Chloé is a former member of Les Lucioles, which was an active videoactivist collective (2002-2007) that produced more than 20 video compilations of short films that tackled local and international issues like immigration & refugee status, The World Trade Organization & globalization, queer rights & gender ambiguity, politics & the right to free education, among other subjects. Chloé was the collective’s finest illustrator who incorporated her images as animation within her films.

In her 20-minute documentary, Écho du silence (2005), about the tragic deportation from Canada of two Basque refugees, Chloé shares her emotional attachment to the situation of Eduardo Plagaro Perez de Arrilucea and Gorka Perea Salazar by adding hand-drawn illustrations as animated sequences to the film.

A recurring scene that illustrates Gorka’s 2002 phone interview from within Rivière-des-Prairies Detention Centre — with its encroaching coal pencil strokes depicting the solitude and desperation of unjust incarceration and torture-induced confessions — brings the viewer into the darkness of someone wrongfully accused of arson and sentenced like a terrorist.

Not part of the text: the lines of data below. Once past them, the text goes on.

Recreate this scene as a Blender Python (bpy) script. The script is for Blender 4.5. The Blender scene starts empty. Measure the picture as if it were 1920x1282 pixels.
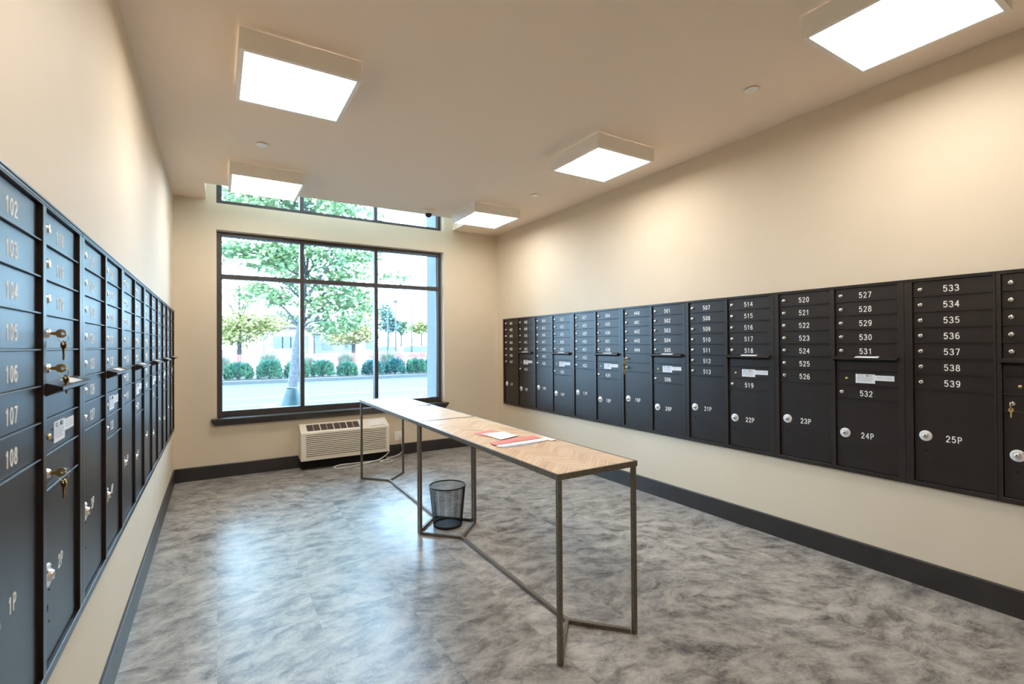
import bpy, bmesh, math, random
from mathutils import Vector, Matrix
random.seed(7)
C = bpy.context.scene
COL = C.collection
PI = math.pi

# ------------------------------------------------------------------ camera, world, exposure
F_PX = 906.54; YAW, PITCH, ROLL = 0.549024, 0.006451, -0.006799; CAM_H = 1.43623
XL, XR, D, H = -0.389, 3.5595, 6.236, 3.057
_f = Vector((math.sin(YAW)*math.cos(PITCH), math.cos(YAW)*math.cos(PITCH), math.sin(PITCH)))
_r0 = Vector((math.cos(YAW), -math.sin(YAW), 0)); _u0 = _r0.cross(_f)
_r = _r0*math.cos(ROLL)+_u0*math.sin(ROLL); _u = -_r0*math.sin(ROLL)+_u0*math.cos(ROLL)
cd = bpy.data.cameras.new('camera'); cam = bpy.data.objects.new('camera', cd); COL.objects.link(cam)
cam.matrix_world = Matrix(((_r.x,_u.x,-_f.x,0),(_r.y,_u.y,-_f.y,0),(_r.z,_u.z,-_f.z,CAM_H),(0,0,0,1)))
cd.sensor_width = 36; cd.lens = F_PX/1920*36; cd.clip_start = .02; cd.clip_end = 600
cd.dof.use_dof = True; cd.dof.focus_distance = 2.8; cd.dof.aperture_fstop = 3.2
C.camera = cam
def at(px, py, Y):
    """point of the photograph's pixel at distance Y along the room"""
    d = _f + _r*((px-960)/F_PX) - _u*((py-641)/F_PX)
    t = Y/d.y
    return Vector((0,0,CAM_H)) + d*t

W = bpy.data.worlds.new('sky'); C.world = W; W.use_nodes = True
SKY = 14
bg = W.node_tree.nodes['Background']; bg.inputs[0].default_value = (.46,.72,1,1); bg.inputs[1].default_value = SKY
LAMP = 13
C.view_settings.view_transform = 'Standard'; C.view_settings.look = 'None'
C.view_settings.gamma = 1; C.view_settings.use_curve_mapping = False
C.view_settings.exposure = 0.5

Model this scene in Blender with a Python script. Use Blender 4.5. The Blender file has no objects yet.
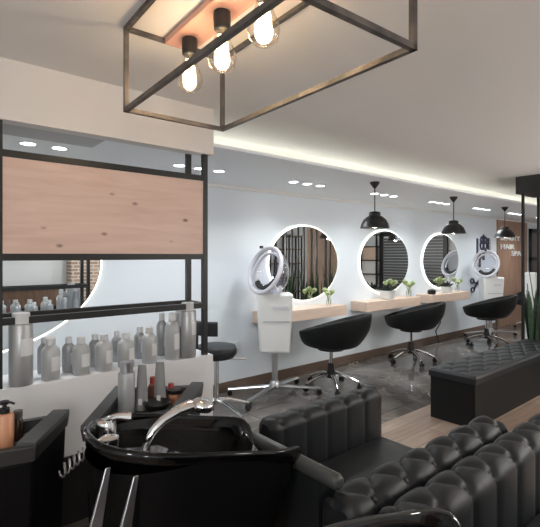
import bpy, math, random
from mathutils import Vector, Matrix
random.seed(7)
PI = math.pi
S = bpy.context.scene
COL = S.collection
sin, cos = math.sin, math.cos

# ------------------------------------------------------------------ survey
CAMZ, F, HOR = 1.6, 443.0, 255.0
AL = math.atan2(530, 443)
FW = Vector((cos(AL), sin(AL), 0)); RT = Vector((sin(AL), -cos(AL), 0))
def ray(x, y): return FW * F + RT * (x - 270) + Vector((0, 0, HOR - y))
def at_z(x, y, z):
    d = ray(x, y); return d * ((z - CAMZ) / d.z) + Vector((0, 0, CAMZ))
def at_y(x, y, Y):
    d = ray(x, y); return d * (Y / d.y) + Vector((0, 0, CAMZ))

# ------------------------------------------------------------------ materials
def mat(name, col, rough=.5, metal=0, spec=.5, coat=0, emit=None, es=0, bump=None, noise=None, ior=None):
    m = bpy.data.materials.new(name); m.use_nodes = True
    nt = m.node_tree; b = nt.nodes['Principled BSDF']
    b.inputs['Base Color'].default_value = (*col, 1)
    b.inputs['Roughness'].default_value = rough
    b.inputs['Metallic'].default_value = metal
    b.inputs['Specular IOR Level'].default_value = spec
    b.inputs['Coat Weight'].default_value = coat
    if emit:
        b.inputs['Emission Color'].default_value = (*emit, 1); b.inputs['Emission Strength'].default_value = es
    tc = nt.nodes.new('ShaderNodeTexCoord')
    if noise:                                   # (scale, second colour, stretch)
        mp = nt.nodes.new('ShaderNodeMapping'); mp.inputs['Scale'].default_value = noise[2]
        nz = nt.nodes.new('ShaderNodeTexNoise'); nz.inputs['Scale'].default_value = noise[0]; nz.inputs['Detail'].default_value = 6
        rp = nt.nodes.new('ShaderNodeValToRGB')
        rp.color_ramp.elements[0].position = .35; rp.color_ramp.elements[1].position = .68
        rp.color_ramp.elements[0].color = (*col, 1); rp.color_ramp.elements[1].color = (*noise[1], 1)
        nt.links.new(tc.outputs['Object'], mp.inputs[0]); nt.links.new(mp.outputs[0], nz.inputs[0])
        nt.links.new(nz.outputs[0], rp.inputs[0]); nt.links.new(rp.outputs[0], b.inputs['Base Color'])
    if bump:
        n2 = nt.nodes.new('ShaderNodeTexNoise'); n2.inputs['Scale'].default_value = bump[0]; n2.inputs['Detail'].default_value = 4
        bp = nt.nodes.new('ShaderNodeBump'); bp.inputs['Strength'].default_value = bump[1]; bp.inputs['Distance'].default_value = .004
        nt.links.new(tc.outputs['Object'], n2.inputs[0]); nt.links.new(n2.outputs[0], bp.inputs['Height'])
        nt.links.new(bp.outputs[0], b.inputs['Normal'])
    return m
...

In the last minutes of the film, the continuation of the same charcoal images return during the reading from a letter written on Feb. 21, 2005 by Eduardo from his cell at Rivières-des-Prairies prison, written prior to their June 4th extradition from Canada. This time hope is introduced into the animation with the emergence of yellow in the dark prison cell’s window. The narration reads from the letter, “…they will never be able to imprison our energies and our creativity, our power and our thirst for justice and equity…” The prisoner figure then takes on a yellow hue while rising from a crouched position, growing wings and leaving the hovel into the light. It is probably Chloé’s best work within the Lucioles.

Chloé’s latest animation work is as co-director of the Samian videoclip from his second single: Les Nomades (2008), from his first album, “Face à soi-même”. This yet-to-be-finished working copy that Chloé came to show me, is her first music video. The musician, Samian, is particularly interesting because he is from the Pikogan community in the Abitibi-Témiscamingue region of Québec — more than 500 kms north of Montréal — where he was born in 1983. He is the first in Québec to rap in both French and Algonquin languages. His collaboration with Loco Locas on the track “La paix des braves” from the same album has increased his popularity and presence on Montréal stages.

Chloé’s ability to tell a story with her moving images go well with the music and its theme of colonialism on Indigenous land.